For artist, read ethnographer

Now that I have finished my foundation degree I find myself wallowing in a void of directionless thinking while I wait for my ‘top-up’ at Wolverhampton to start in the autumn.

That's my life at the moment

That’s my life at the moment

Actually, that’s not strictly true. I have the History Makers video project to do and I have started working on this including working on a few experiments such as old hand gives young hand a poppy and names and objects. It seems, I can’t sit still.

I lasted four days before I started an ‘interim reflective journal’ recording my thoughts and notes on readings. If I have learnt one thing from my foundation degree (in fact I’ve learnt a lot) then I’ve learnt the joy of reflecting and writing.

I’m currently reading a fascinating book by an author I was introduced to during the Contextual Studies tutorials at college: Stuff by Daniel Miller. Daniel Miller is an anthropologist, not an artist. The book is about anthropology, or perhaps more accurately, ethnography, it is not even remotely about art. I needed to start a new ‘reflective journal’ to make notes from this book. The main topic of this book is ‘stuff’ and it contains a number of lengthy essays on ‘stuff’ and what ‘stuff’ is, why we need it and how we relate to it. This is a very ‘me’ book. I am fascinated with ‘stuff’. By stuff I mean both the tangible and intangible objects in our lives.

Daniel Miller - the man who studies things

Daniel Miller – the man who studies things

Why, as an artist, am I finding a book about ethnography so fascinating? I think this is because many artists (especially in this century) are quasi-ethnographers (I can’t possibly claim we are fully-fledged ethnographers). We study people and culture. We wish we were brave enough to ask the things that real ethnographers can ask. We wish we had the academic kudos to delve deep into the lives of people. Many artists are able to do this (and I hope I have been able to, to a limited degree, with my most recent projects). There has even been academic discussion about the ‘ethnographic turn’ in art since the 1960s. In fact, I feel a strange sense of deja vu.

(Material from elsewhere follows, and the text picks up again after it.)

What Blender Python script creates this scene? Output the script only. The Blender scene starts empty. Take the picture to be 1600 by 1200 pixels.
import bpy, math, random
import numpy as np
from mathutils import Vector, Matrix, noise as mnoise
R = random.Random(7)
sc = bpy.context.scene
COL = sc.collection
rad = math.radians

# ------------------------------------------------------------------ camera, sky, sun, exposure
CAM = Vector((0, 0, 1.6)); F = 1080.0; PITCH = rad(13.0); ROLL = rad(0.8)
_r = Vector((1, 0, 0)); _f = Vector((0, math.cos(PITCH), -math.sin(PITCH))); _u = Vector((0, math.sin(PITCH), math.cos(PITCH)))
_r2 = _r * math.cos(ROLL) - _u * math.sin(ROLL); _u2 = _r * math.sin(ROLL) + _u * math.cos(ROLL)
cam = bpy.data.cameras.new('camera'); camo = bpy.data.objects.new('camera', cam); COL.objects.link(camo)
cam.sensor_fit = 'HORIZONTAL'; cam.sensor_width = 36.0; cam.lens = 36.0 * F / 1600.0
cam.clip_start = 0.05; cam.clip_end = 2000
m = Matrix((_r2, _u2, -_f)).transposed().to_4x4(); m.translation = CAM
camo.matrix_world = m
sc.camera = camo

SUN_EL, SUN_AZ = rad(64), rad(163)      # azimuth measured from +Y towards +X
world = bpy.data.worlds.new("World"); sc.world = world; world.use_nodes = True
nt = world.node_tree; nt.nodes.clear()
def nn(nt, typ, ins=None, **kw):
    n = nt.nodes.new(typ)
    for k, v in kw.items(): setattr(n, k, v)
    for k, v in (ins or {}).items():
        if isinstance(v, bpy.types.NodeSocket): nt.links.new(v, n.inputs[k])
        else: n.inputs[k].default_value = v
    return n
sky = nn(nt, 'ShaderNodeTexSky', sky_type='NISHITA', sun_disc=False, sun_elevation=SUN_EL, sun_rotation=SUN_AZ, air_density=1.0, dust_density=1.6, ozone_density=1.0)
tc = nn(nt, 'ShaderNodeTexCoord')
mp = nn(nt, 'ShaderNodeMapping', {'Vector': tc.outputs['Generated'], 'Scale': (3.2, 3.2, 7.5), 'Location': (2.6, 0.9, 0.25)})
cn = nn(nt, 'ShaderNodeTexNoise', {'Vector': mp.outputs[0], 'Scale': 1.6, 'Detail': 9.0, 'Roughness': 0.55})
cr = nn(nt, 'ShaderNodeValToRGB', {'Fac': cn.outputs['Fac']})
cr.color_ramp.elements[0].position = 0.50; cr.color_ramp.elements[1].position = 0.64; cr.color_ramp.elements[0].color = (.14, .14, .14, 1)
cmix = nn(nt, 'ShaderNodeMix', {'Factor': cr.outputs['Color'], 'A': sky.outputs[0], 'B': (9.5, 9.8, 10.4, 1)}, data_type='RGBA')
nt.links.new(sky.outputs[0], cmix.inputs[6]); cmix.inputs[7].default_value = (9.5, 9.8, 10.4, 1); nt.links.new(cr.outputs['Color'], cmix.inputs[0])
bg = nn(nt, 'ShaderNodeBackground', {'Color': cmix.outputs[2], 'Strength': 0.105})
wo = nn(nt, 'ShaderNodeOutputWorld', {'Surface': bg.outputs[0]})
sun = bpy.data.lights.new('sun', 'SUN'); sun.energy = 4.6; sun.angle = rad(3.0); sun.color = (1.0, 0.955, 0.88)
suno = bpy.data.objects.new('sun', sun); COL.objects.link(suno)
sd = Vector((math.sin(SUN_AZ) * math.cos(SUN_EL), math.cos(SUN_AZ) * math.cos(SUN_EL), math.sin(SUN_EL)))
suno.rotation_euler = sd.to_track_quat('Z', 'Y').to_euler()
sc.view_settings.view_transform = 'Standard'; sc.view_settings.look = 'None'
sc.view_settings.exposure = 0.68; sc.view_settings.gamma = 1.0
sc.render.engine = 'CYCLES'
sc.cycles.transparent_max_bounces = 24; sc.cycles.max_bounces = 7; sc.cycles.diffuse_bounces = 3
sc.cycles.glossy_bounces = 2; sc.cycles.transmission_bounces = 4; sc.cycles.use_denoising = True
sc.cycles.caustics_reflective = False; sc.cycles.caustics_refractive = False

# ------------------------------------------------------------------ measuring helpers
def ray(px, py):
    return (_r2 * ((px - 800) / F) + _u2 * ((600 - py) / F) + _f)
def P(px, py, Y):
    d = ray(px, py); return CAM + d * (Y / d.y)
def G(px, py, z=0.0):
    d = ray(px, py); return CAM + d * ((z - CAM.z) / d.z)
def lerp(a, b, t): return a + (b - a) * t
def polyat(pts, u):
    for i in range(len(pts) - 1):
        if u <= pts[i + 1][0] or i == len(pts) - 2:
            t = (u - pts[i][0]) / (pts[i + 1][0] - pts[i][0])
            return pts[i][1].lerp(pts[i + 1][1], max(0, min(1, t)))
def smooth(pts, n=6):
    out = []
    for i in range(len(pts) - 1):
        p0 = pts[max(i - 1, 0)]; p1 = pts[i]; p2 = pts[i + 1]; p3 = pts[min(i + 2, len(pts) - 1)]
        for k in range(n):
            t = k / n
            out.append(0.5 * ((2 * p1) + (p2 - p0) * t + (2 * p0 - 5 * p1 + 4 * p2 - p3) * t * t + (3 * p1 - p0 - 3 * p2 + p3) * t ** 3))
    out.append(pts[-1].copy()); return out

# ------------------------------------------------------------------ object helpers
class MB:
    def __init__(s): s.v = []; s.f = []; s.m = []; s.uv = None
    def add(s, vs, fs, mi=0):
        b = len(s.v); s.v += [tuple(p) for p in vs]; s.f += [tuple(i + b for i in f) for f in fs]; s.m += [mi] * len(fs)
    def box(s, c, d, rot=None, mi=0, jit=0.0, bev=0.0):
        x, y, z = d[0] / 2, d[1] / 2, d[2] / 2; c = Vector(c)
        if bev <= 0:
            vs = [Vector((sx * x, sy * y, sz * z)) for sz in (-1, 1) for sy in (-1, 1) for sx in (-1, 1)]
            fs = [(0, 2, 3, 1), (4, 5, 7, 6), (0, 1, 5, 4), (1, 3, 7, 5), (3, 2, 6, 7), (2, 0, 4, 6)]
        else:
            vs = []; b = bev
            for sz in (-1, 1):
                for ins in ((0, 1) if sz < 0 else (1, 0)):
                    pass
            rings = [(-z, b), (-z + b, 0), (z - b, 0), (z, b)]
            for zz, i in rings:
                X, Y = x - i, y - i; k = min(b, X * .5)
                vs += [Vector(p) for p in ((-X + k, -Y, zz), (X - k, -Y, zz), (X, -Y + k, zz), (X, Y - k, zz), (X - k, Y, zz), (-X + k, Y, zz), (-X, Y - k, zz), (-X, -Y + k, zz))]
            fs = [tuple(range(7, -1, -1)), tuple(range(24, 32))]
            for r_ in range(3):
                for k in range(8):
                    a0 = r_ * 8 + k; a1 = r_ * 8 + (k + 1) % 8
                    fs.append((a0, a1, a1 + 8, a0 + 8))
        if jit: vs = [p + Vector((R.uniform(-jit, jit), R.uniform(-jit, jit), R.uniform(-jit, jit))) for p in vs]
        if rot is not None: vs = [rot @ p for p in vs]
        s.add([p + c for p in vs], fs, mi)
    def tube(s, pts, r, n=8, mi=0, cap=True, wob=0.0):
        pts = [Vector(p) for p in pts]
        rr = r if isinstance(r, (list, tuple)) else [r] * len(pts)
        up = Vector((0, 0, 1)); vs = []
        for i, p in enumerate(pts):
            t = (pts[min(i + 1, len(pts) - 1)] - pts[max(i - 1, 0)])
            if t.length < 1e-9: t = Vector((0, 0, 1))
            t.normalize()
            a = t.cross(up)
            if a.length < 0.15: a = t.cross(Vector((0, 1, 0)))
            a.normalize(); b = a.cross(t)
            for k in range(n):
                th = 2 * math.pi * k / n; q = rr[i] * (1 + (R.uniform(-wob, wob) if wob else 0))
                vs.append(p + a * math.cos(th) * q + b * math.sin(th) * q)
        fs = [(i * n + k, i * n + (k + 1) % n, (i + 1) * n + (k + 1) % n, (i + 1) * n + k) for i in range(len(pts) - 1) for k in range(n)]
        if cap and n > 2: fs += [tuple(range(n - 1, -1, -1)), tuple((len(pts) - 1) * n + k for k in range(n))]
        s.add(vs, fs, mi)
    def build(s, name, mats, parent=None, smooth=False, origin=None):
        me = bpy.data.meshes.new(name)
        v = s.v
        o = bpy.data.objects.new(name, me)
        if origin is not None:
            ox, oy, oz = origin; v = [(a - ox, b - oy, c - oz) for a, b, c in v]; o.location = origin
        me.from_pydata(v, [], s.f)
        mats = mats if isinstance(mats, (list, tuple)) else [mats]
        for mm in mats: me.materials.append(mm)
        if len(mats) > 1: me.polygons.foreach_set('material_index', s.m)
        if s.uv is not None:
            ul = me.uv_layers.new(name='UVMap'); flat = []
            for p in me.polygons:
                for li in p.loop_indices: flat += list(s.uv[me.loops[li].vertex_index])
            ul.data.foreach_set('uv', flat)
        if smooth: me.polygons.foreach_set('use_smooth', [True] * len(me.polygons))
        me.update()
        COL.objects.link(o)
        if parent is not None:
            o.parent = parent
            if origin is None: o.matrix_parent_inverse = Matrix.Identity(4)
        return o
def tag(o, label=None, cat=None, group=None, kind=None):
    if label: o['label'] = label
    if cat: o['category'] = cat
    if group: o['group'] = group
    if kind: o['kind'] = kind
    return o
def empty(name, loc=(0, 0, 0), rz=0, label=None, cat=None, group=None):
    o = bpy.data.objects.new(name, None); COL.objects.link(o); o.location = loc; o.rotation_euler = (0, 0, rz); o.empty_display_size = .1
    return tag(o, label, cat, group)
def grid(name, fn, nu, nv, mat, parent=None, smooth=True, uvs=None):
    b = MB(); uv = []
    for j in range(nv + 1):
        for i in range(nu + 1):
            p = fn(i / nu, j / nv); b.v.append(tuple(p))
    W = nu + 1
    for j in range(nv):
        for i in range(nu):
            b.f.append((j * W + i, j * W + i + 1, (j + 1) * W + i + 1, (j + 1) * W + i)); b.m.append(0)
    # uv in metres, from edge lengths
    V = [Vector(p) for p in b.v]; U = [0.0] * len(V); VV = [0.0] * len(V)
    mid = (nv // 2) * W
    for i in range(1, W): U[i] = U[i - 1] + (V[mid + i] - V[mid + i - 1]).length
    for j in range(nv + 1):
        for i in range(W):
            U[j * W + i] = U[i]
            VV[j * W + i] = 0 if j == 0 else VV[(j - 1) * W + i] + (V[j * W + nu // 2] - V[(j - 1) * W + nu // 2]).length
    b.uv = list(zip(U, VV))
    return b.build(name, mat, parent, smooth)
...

Art is a discipline that crosses into others, and for me that is social science (perhaps for other artists it crosses into other disciplines).

My unputadownable book

My unputadownable book

I’ve always been interested in people and this has been reflected in my reading matter of the past. I feel quite a lot of joy now that I can connect that interest with my other pleasure in life: art.

A classic: one of my favourite books

A classic: one of my favourite books – a book of vignettes of people who run lighthouses

I don’t know what direction my art is going to take next but I hope it stays with people and their quirks. This may not be a new phenomena in art but its one that I am happy to be a part of.